This is objectively untrue. If a zebra doesn't perceive the threat of a hungry lion, the threat doesn't magically vanish. If we use this logic, Trump is Hitler because there are people who perceive that. Which makes his supporters Nazis.
That takes this argument to an ideological extreme; Zebras have no concept of reality. They may have instincts, and those instincts do usually lead to their survival, but until something raises the hair on the 'back of the neck', the threat doesn't exist to them. Particularly with a stocking & ambush predator like a lion, which aims to remain 'not a threat' until too late.
Leftists have a habit of engaging in a particularly bothersome form of deception. They identify a subset, whether it belongs to the larger set or not, and proceed to rhetorically weaponize that subset against their target group until the target, for fear of being judged by leftists, gives up and concedes the match. It's emotional manipulation.
I'll agree with you here, but the right is far from innocent when it comes to deploying these tactics. No one side in history has ever been above appealing to an emotional response to get their way.
Take, for example, the alt-right. The alt-right is very easily defined (see
http://voxday.blogspot.com/2016/08/what-alt-right-is.html for further detail) and it's members very easily sorted. But, because white nationals happen to be a subset of the philosophy's subscribers, we must be
extra vigilant to distance ourselves from them and the movement. Can't be in the same camp as a leftist-identified bad guy, you see.
Forgive me if I don't accept a BlogSpot URL as a definitive authority on what is or is not 'Alt-right'. Right now the media uses Alt-Right to describe neo-Nazis, so as far as the public is concerned, that is what they are. If you want to change this, hold rallies for conservative politics calling yourself 'Alt-Right' and make it undeniable that you are against neo-Nazism. Punching a Nazi in the face on live national television might get the point across - but it is so ingrained that even this might not suffice.
So if the masses has agreed that a certain social terms means one thing, why should they be wrong? It's an opinion at the end of the day, not a mathematics proof.
I call it the disavow game. A leftist or concerned right winger identifies a villain and the rest of us are supposed to rollover and play ball like good little doggies, or else they'll call us names too. They tried it during the campaign and it looks like most people no longer want to play, as the endless charges of isms and phobias against Trump were met with a collective yawn on Nov 8th.
Trump deployed just as many of those phobias about Hillary; a-la "her emails", scandals when she was Sec. of State, and other general (successful) attempts at character assassination.

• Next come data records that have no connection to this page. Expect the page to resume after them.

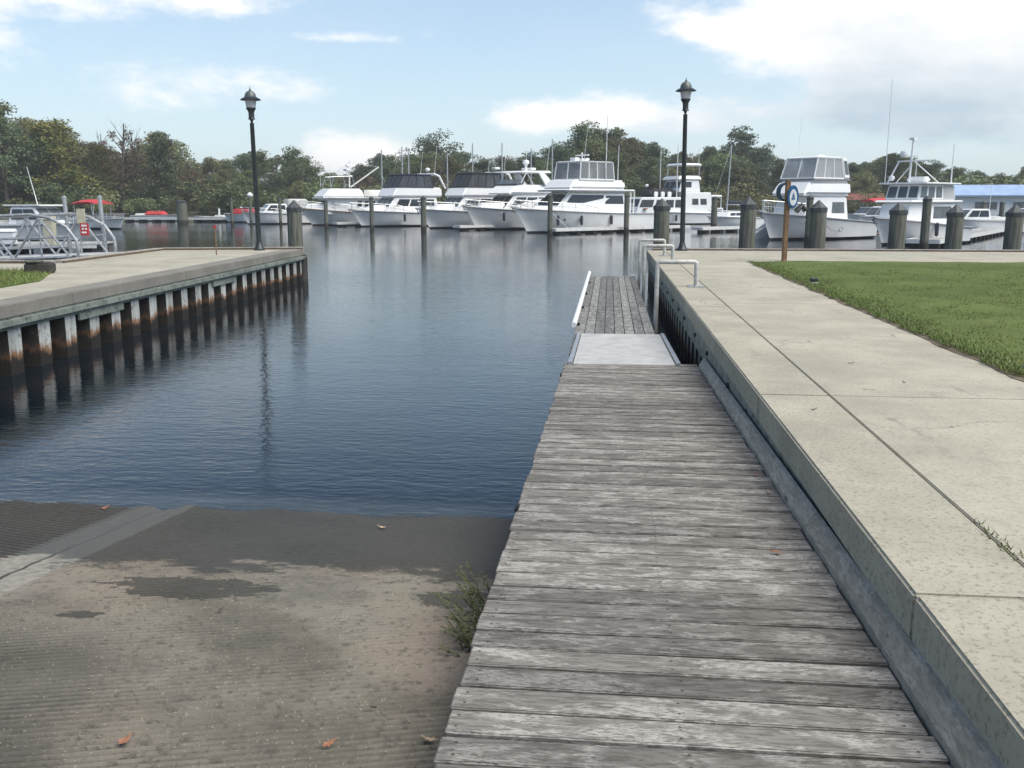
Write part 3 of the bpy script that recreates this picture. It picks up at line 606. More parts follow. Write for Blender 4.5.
em.hexa([(.065, -.135, 1.48), (.135, -.135, 1.48), (.135, -.129, 1.48), (.065, -.129, 1.48)], [(.05, -.135, 1.515), (.15, -.135, 1.515), (.15, -.129, 1.515), (.05, -.129, 1.515)])
em.build('boat_emblem', M['blue_paint'], pn)
hs = MB()
for k in range(4): hs.tube([(-.03 + .15 * math.cos(a) * (1 + .03 * k), .075 + .035 * k, 1.66 + .20 * math.sin(a)) for a in [2 * math.pi * i / 20 for i in range(21)]], .03, 6)
hs.build('hose_coil', M['hose'], sg, smooth=True)
MB().tube([(.22, -.05, 1.20), (.36, -.02, 1.34), (.46, 0, 1.22)], .07, 8).build('nozzle', M['black_metal'], sg, smooth=True)
MB().box(.05, .30, -.03, .03, 1.24, 1.34).build('bracket', M['galv'], sg, bevel=.01)

# ground fixtures on the lawn edge
for (x, y_), lab in (((3.56, 16.9), 'small dark ground floodlight at the path edge of the lawn, the farther one'), ((3.60, 8.3), 'small dark ground floodlight in the lawn at the right photo edge')):
    r = empty('ground_floodlight', (x, y_, .01), R(25), lab, 'floodlight', 'ground floodlights along the lawn')
    MB().hexa([(-.07, -.03, .05), (.07, -.03, .05), (.07, .03, .04), (-.07, .03, .04)], [(-.07, -.04, .10), (.07, -.04, .10), (.07, .03, .11), (-.07, .03, .11)]).build('housing', M['black_metal'], r, bevel=.01)
    MB().tube([(0, 0, -.05), (0, 0, .08)], .02, 8).build('stem', M['black_metal'], r); MB().box(-.07, .07, -.05, .05, 0, .03).build('foot', M['galv'], r, bevel=.005)

# ------------------------------------------------------------------ boats (local +x = bow, +y = port, z = 0 at the waterline)
class Hull:
    def __init__(s, L, B, zb, zs, rake=1.6, flare=1.0, full=.38, zp=1.8):
        s.L, s.B, s.zb, s.zs, s.rake, s.flare, s.full, s.zp = L, B, zb, zs, rake, flare, full, zp
    def hb(s, t): return s.B / 2 * (.93 + .07 * min(1, t / .3)) * (1 if t < s.full else max(.012, 1 - ((t - s.full) / (1 - s.full)) ** 2.3))
    def sheer(s, t): return s.zs + (s.zb - s.zs) * t ** s.zp
    def x(s, t): return -s.L / 2 + s.L * t
    def ring(s, t):
        zs = s.sheer(t); zc = .12 + .55 * t ** 4; zk = -.55 + .35 * t ** 5; hb = s.hb(t); k = t ** 3
        hc = s.hb(min(1, t + .07 * t)) * (.93 - .34 * k * s.flare); out = []
        def pt(f, z): 
            dx = -s.rake * (t ** 4) * max(0, 1 - (z + .3) / (zs + .3)); return (s.x(t) + dx, f, z)
        fr = [(hb, zs), (hb * .985 - (hb - hc) * .12, zs - (zs - zc) * .18), (hc + (hb - hc) * .34, zc + (zs - zc) * .42), (hc, zc), (hc * .5, (zc + zk) / 2 - .08), (0, zk)]
        P = [pt(f, z) for f, z in fr]; Q = [pt(-f, z) for f, z in fr[:-1]][::-1]
        return P + Q
    def build(s, root, mat, name='hull'):
        ts = [i / 18 for i in range(17)] + [.93, .965, .985, 1.]
        return MB().loft([s.ring(t) for t in ts]).build(name, mat, root, smooth=True)
    def edge(s, t, inset=.0, dz=0., side=1): return (s.x(t) - inset * (t > .9), side * max(.0, s.hb(t) - inset), s.sheer(t) + dz)
    def rail(s, root, mat, name='rub_rail', r=.05, dz=-.06, t0=0., t1=1., out=.01):
        mb = MB()
        for sd_ in (1, -1): mb.tube([(s.x(t), sd_ * (s.hb(t) + out), s.sheer(t) + dz) for t in np.linspace(t0, t1, 16)], r, 6)
        return mb.build(name, mat, root, smooth=True)
    def bowrail(s, root, t0=.5, h=.7, r=.028, n=7, mid=True, mat='steel'):
        mb = MB(); ts = np.linspace(t0, .985, n)
        for sd_ in (1, -1):
            top = [(s.x(t) + .02, sd_ * max(.05, s.hb(t) - .14), s.sheer(t) + h * min(1, .55 + i * .25)) for i, t in enumerate(ts)]
            mb.tube(top, r, 6)
            if mid: mb.tube([(a, b, c - h * .5) for a, b, c in top], r * .7, 5)
            for (a, b, c), t in zip(top, ts): mb.tube([(a, b, s.sheer(t) - .02), (a, b, c)], r * .9, 5)
        a = s.x(.985) + .02; z = s.sheer(.985) + h; y = max(.05, s.hb(.985) - .14)
        mb.tube([(a, y, z), (a + .25, y * .6, z), (a + .25, -y * .6, z), (a, -y, z)], r, 6)
        return mb.build('bow_rail', M[mat], root, smooth=True)
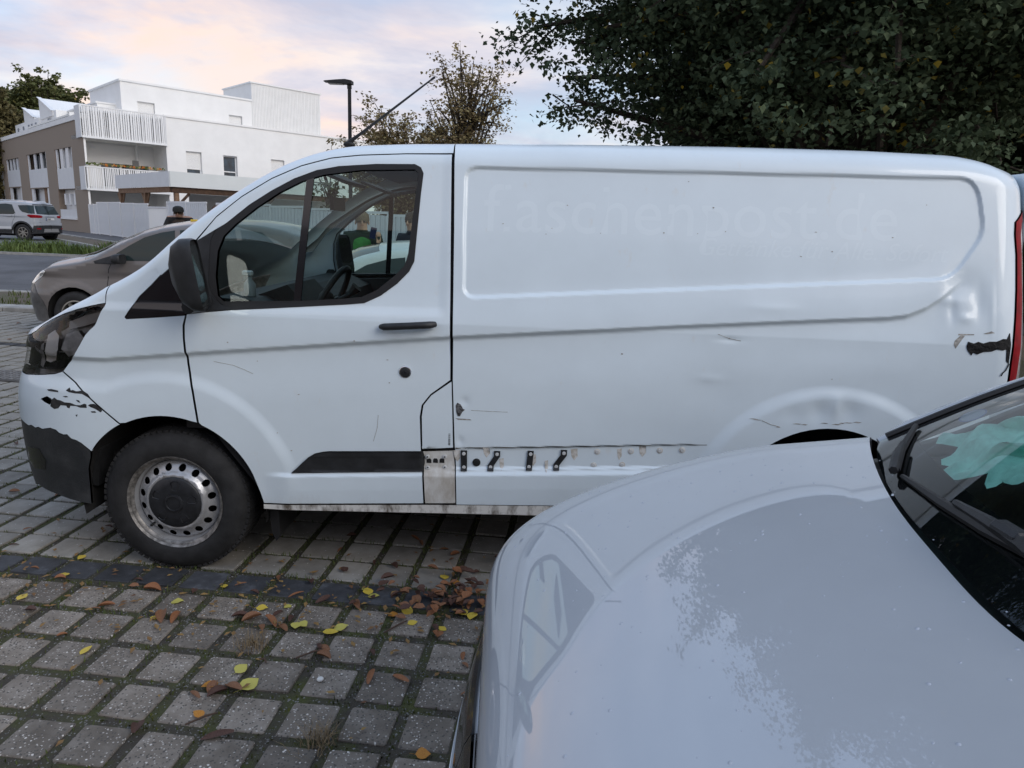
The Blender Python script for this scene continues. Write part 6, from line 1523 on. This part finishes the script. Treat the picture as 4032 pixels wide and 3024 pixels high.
def tree(name, label, base, H, crown_c, crown_r, nleaf, lsize, m, seed, n1=60, zlo=1., sub=9, spray=.9, droop=.5, group=None, gaps=.0, core=0):
    t = thing(name, label, 'tree', base, 0, group); o = np.array(base)
    b, ends, rg = grow((0, 0, 0), H, 1, n1, 0, seed, zlo, np.array(crown_c)-o, crown_r)
    C = []; tw = b
    per = max(1, nleaf//(len(ends)*sub))
    for st, mid, e in ends:
        for k in range(sub):
            f = rg.uniform(.35, 1.08); p = (1-f)**2*st+2*f*(1-f)*mid+f*f*e
            ax = rg.normal(0, 1, 3); ax[2] *= .35; ax /= np.linalg.norm(ax); L = spray*rg.uniform(.5, 1.2); q = p+ax*L+np.array([0, 0, -.18*L])
            if rg.random() < .5: tw.tube([p, (p+q)/2+np.array([0, 0, .05*L]), q], [H*.0012, H*.0008, .002], 3, caps=False)
            u = rg.uniform(0, 1, per)**.8; c = p+(q-p)*u[:, None]+rg.normal(0, 1, (per, 3))*np.array([.16, .16, .07])*spray*1.1; C.append(c)
    tw.build('trunk', M_BARK, t)
    if core:
        dr_ = rg.normal(0, 1, (core, 3)); dr_ /= np.linalg.norm(dr_, axis=1)[:, None]; c = (np.array(crown_c)-o)+dr_*np.array(crown_r)*(rg.uniform(0, 1, (core, 1))**.4)*.86; C.append(c[c[:, 2] > zlo])
    C = np.concatenate(C); lv = leaves('crown', C, lsize, m, t, droop=droop)
    return t
tree('lime_tree', 'large dark lime tree with a few yellow leaves towering over the van', (6.6, 9.2, 0), 16, (6.3, 9.0, 8.5), (6.0, 5.0, 7.2), 290000, .092, M_LIME, 11, n1=230, zlo=1.7, sub=15, spray=.95, droop=.55, core=130000)
tree('dark_evergreen_tree', 'very dark dense tree at the right edge behind the lime tree', (12.5, 12.5, 0), 14, (12.3, 12.3, 6.0), (5.5, 4.5, 6.0), 60000, .17, M_CON, 12, n1=130, zlo=.6, sub=10, spray=1.1, droop=.7, core=30000)
tree('dark_backdrop_tree', 'dark tree filling the gap behind the lime tree trunk', (8.4, 15.5, 0), 12, (8.6, 15.3, 4.8), (4.6, 3.2, 4.6), 36000, .19, M_CON, 13, n1=90, zlo=.4, sub=9, spray=1.1, droop=.6, core=20000)
tree('autumn_bush', 'sparse autumn tree with brown leaves, tallest behind the antenna', (-.9, 23.5, .42), 7.2, (-.95, 23.5, 4.9), (1.75, 1.5, 2.9), 12000, .11, M_AUT, 21, n1=90, zlo=1.5, sub=12, spray=.6, droop=.3, group='autumn trees beyond the van roof')
tree('autumn_bush', 'low rounded brown bush between the street lamp and the taller autumn tree', (-3.4, 23.0, .42), 5.2, (-3.2, 23.0, 3.9), (2.3, 1.6, 2.0), 22000, .11, M_AUT, 22, n1=90, zlo=1.0, sub=12, spray=.6, droop=.3, group='autumn trees beyond the van roof')
tree('sapling', 'thin leafy sapling just left of the street lamp', (-4.5, 18.5, .3), 4.0, (-4.45, 18.5, 2.9), (.45, .4, 1.2), 260, .12, M_GRN, 23, n1=14, zlo=1.2, sub=4, spray=.3, droop=.4)
tree('far_tree', 'rounded green tree behind the white roofs at the left', (-42.5, 62, .4), 13, (-42.5, 62, 8.4), (4.6, 4.4, 5.2), 40000, .30, M_GRN, 31, n1=120, zlo=2, sub=11, spray=1.0, droop=.4, core=14000)
tree('far_tree', 'brownish green tree at the left edge of the view', (-41.5, 52.5, .4), 12, (-41.0, 52.0, 6.4), (3.7, 3.6, 5.6), 36000, .28, M_OLV, 32, n1=110, zlo=1, sub=11, spray=1.0, droop=.4, core=12000)
tree('far_tree', 'dark low trees beyond the silver car', (-46, 58, .4), 8, (-45.0, 57.0, 3.4), (4.4, 3, 3.6), 12000, .28, M_CON, 33, n1=50, zlo=.3, sub=8, spray=1.1, droop=.4)

# ------------------------------------------------------------------ people
def person(label, x, y, heading, h, jacket, trousers, hair, lean=0., arms='down', cap=None, skin=(.42, .26, .19), z=None, panelcol=None, drop=.02):
    z0 = terrain(y) if z is None else z; k = h/1.78
    t = thing('person', label, 'person', (x, y, z0), heading)      # local -Y is where the person faces
    sl = math.sin(lean); cl_ = math.cos(lean)
    def up(zz, fw=0.):   # points above the hip lean forward
        d = zz-.93; return (0, -(sl*d+fw), .93+cl_*d) if zz > .93 else (0, -fw, zz)
    def P(xx, fw, zz): a = up(zz, fw); return (xx*k, a[1]*k, a[2]*k)
    J = {}
    def body(nm, verts, edges, rad, m, sub=2, root=0):
        me = bpy.data.meshes.new(nm); me.from_pydata(verts, edges, []); o = bpy.data.objects.new(nm, me); COL.objects.link(o); o.parent = t; me.materials.append(m)
        md = o.modifiers.new('skin', 'SKIN'); md.use_smooth_shade = True
        for i, r_ in enumerate(rad): me.skin_vertices[0].data[i].radius = (r_[0]*k, r_[1]*k) if hasattr(r_, '__len__') else (r_*k, r_*k); me.skin_vertices[0].data[i].use_root = (i == root)
        s_ = o.modifiers.new('sub', 'SUBSURF'); s_.levels = sub; s_.render_levels = sub
        return o
    if arms == 'bars': hand = [(.24, .46, 1.02), (-.24, .46, 1.02)]; elb = [(.30, .20, 1.12), (-.30, .20, 1.12)]
    elif arms == 'phone': hand = [(.20, .20, 1.46), (-.18, .20, 1.08)]; elb = [(.25, .14, 1.16), (-.27, .02, 1.10)]
    else: hand = [(.27, .06, .80), (-.27, .06, .80)]; elb = [(.29, -.02, 1.10), (-.29, -.02, 1.10)]
    sh_ = [(.20, 0, 1.44), (-.20, 0, 1.44)]
    verts = [P(0, 0, .95), P(0, 0, 1.15), P(0, 0, 1.38), P(0, .01, 1.47), P(0, .02, 1.54-drop*.6), P(0, .03+drop*.5, 1.65-drop), P(0, .03+drop*.5, 1.73-drop)]
    rad = [(.15, .11), (.145, .105), (.17, .11), (.13, .085), (.062, .065), (.075, .092), (.055, .07)]; E = [(0, 1), (1, 2), (2, 3), (3, 4), (4, 5), (5, 6)]
    for s_i in (0, 1):
        n = len(verts); verts += [P(*sh_[s_i]), P(*elb[s_i]), P(*hand[s_i])]; rad += [.07, .052, .036]; E += [(2, n), (n, n+1), (n+1, n+2)]
    for sg in (1, -1):
        n = len(verts); verts += [P(sg*.09, 0, .88), P(sg*.10, .02, .50), P(sg*.10, 0, .09), P(sg*.10, .12, .04)]; rad += [.095, .065, .045, .035]; E += [(0, n), (n, n+1), (n+1, n+2), (n+2, n+3)]
    # one continuous body, coloured by height: shoes, trousers, jacket, skin
    m = bpy.data.materials.new('clothing'); m.use_nodes = True; tt = m.node_tree; bb = tt.nodes['Principled BSDF']; bb.inputs['Roughness'].default_value = .85
    tcn = tt.nodes.new('ShaderNodeTexCoord'); sp = tt.nodes.new('ShaderNodeSeparateXYZ'); tt.links.new(tcn.outputs['Object'], sp.inputs[0])
    rp = tt.nodes.new('ShaderNodeValToRGB'); rp.color_ramp.interpolation = 'CONSTANT'; e = rp.color_ramp.elements
    neck = P(0, .01, 1.535-drop*.6)[2]/2
    st = [(0, (.02, .02, .02)), (.05*k, trousers), (.47*k, jacket), (neck, skin)]
    while len(e) < 4: e.new(.5)
    for i, (p_, c_) in enumerate(st): e[i].position = p_; e[i].color = (*c_, 1)
    dv = tt.nodes.new('ShaderNodeMath'); dv.operation = 'DIVIDE'; dv.inputs[1].default_value = 2.; tt.links.new(sp.outputs[2], dv.inputs[0]); tt.links.new(dv.outputs[0], rp.inputs[0]); tt.links.new(rp.outputs[0], bb.inputs['Base Color'])
    body('body', verts, E, rad, m)
    hx, hy, hz = P(0, .03+drop*.5, 1.67-drop)
    # face
    sk = mat('skin_%d' % int(skin[0]*1000), skin, rough=.55, var=.08, scale=30)
    for sg in (-1, 1):
        MB().sphere((sg*.032*k, hy-.094*k, hz-.005*k), .010*k, 8, 6).build('eye', mat('eye_dark', (.02, .015, .012), .3), t)
        MB().sphere((sg*.082*k, hy+.005*k, hz-.02*k), (.012*k, .022*k, .034*k), 8, 6).build('ear', sk, t)
        hd_ = P(*hand[0 if sg > 0 else 1]); b = MB(); b.sphere(hd_, (.036*k, .022*k, .045*k), 10, 8)
        for f_ in range(5):
            a = (f_-2)*.014*k; L = (.055, .068, .072, .066, .05)[f_]*k
            if f_ == 0: b.tube([(hd_[0]-sg*.03*k, hd_[1]-.01*k, hd_[2]+.01*k), (hd_[0]-sg*.05*k, hd_[1]-.03*k, hd_[2]-.015*k), (hd_[0]-sg*.045*k, hd_[1]-.045*k, hd_[2]-.035*k)], [.010*k, .009*k, .007*k], 6)
            else: b.tube([(hd_[0]+a, hd_[1]-.01*k, hd_[2]-.03*k), (hd_[0]+a, hd_[1]-.02*k, hd_[2]-.03*k-L*.6), (hd_[0]+a, hd_[1]-.035*k, hd_[2]-.03*k-L)], [.009*k, .0085*k, .007*k], 6)
        b.build('hand', sk, t)
    b = MB(); b.add([(0, hy-.092*k, hz+.012*k), (-.015*k, hy-.092*k, hz-.035*k), (.015*k, hy-.092*k, hz-.035*k), (0, hy-.118*k, hz-.032*k)], [(0, 1, 3), (0, 3, 2), (1, 2, 3)]); b.build('nose', sk, t)
    MB().box((0, hy-.092*k, hz-.055*k), (.045*k, .008*k, .009*k)).build('mouth', mat('lips', (.25, .11, .09), .5), t)
    hm = mat('hair_%d' % int(hair[0]*1000), hair, rough=.8, var=.3, scale=60, bump=.6, bscale=90)
    b = MB(); n = 16
    b.lathe([(.096*k, -.02*k), (.101*k, .03*k), (.09*k, .08*k), (.055*k, .112*k), (.0001, .122*k)], 16, 'Z', (0, hy+.012*k, hz)); 
    b.sphere((0, hy+.05*k, hz+.005*k), (.085*k, .06*k, .075*k), 12, 8); ho = b.build('hair', hm, t); ho.scale = (.92, 1.08, 1.)
    ho.location = (0, hy*(1-1.08), 0)
    if cap:
        b = MB(); b.lathe([(.103*k, .02*k), (.106*k, .06*k), (.092*k, .105*k), (.05*k, .13*k), (.0001, .137*k)], 16, 'Z', (0, hy+.005*k, hz)); b.prism([(-.075*k, hy-.08*k), (-.06*k, hy-.155*k), (0, hy-.175*k), (.06*k, hy-.155*k), (.075*k, hy-.08*k)], hz+.018*k, hz+.03*k, plane='XY'); b.build('cap', mat('dark_cap', cap, .8), t)
    if panelcol:   # chest panel of the jacket, wrapped just outside the torso
        b = MB(); V = []; n = 14
        for zz in np.linspace(1.12, 1.44, 7):
            for j in range(n):
                a = R(-160+140*j/(n-1)); rr_ = .192+.012*math.sin((zz-1.16)*12)-.05*max(0, zz-1.38)/.06
                q_ = P(0, 0, zz); V.append((rr_*.90*math.cos(a)*k, q_[1]+rr_*.60*math.sin(a)*k, q_[2]))
        b.add(V, [(i*n+j, i*n+j+1, (i+1)*n+j+1, (i+1)*n+j) for i in range(6) for j in range(n-1)], True); b.build('jacket_front', mat('jacket_panel_%d' % int(panelcol[1]*1000), panelcol, .75, var=.2, scale=20), t)
    return t
person('man in dark cap and brown black jacket leaning forward behind the grey car', -5.75, 11.9, R(18), 1.86, (.012, .012, .014), (.03, .03, .035), (.04, .03, .02), lean=.30, arms='bars', cap=(.015, .017, .017), panelcol=(.035, .024, .017), drop=.10)
person('man with brown hair mostly hidden behind the van windscreen pillar', -5.15, 12.3, R(10), 1.80, (.02, .02, .022), (.03, .03, .04), (.09, .045, .025))
person('man in bright green jacket raising a phone, seen through the cab window', -.62, 6.35, R(12), 1.80, (.012, .02, .014), (.02, .02, .03), (.12, .09, .06), arms='phone', panelcol=(.035, .17, .035), drop=.04)
person('man in navy jacket seen through the cab beside the rear pillar', -.02, 6.75, R(-25), 1.80, (.016, .018, .03), (.02, .02, .03), (.03, .022, .016))
b = MB().bbox((0, 0, 0), (.075, .01, .15), .006); ph = b.build('mobile_phone', mat('blue_phone_case', (.015, .02, .06), .3)); ph.location = (-.62+.20, 6.35-.27, 1.50); ph.rotation_euler = (.3, .2, R(12))
tag(ph, 'blue mobile phone held up by the man in the green jacket', 'phone')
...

Neither side has the moral high ground, because there is no such thing as a moral high ground.
I'm not a conservative and I'm not a part of the alt-right. What I am is tired of left wingers repackaging dishonesty and manipulation as enlightenment and righteousness. And I am doubly tired of their thinly-veiled duplicity of playing the disavow game while remaining all but silent when it's their people burning down communities and beating people in the street.
Didn't mean to imply that you were, and I apologize for that. When I used "you" in my last post (and in this post), I refer to a hypothetical "you" to keep the language clean - rather than referring to a group of hypothetical "others"
The correct solution to that problem isn't to attend a bubble (rallies) in the hope that leftists will play fairly. The solution is to destroy their credibility and influence. Which, if current national and international trends are any indication, is happing at a fairly good clip.
Those methods of destroying credibility will only perpetuate the cycle. No one is a saint, no one is the devil, but if you spend all your time deifying one person or group and vilifying another, it is only going to come back to bite you later on.
This doxing story is safely within the realm of 'nobody cares.'
I would say it is safe to say that people who get doxxed, on the left or right, very much care. Be it because they were or are trolls online and fear reprisal, or because they some of the things they do are embarrassing, albeit genuinely harmless. You don't give out the full set of your contact info to every single person you meet, you don't post it online, why should someone else posting it without your permission being something that you shouldn't care about?
On a separate note, you seem to think that I am liberal, bordering on the extreme? I would consider myself pretty center on most issues.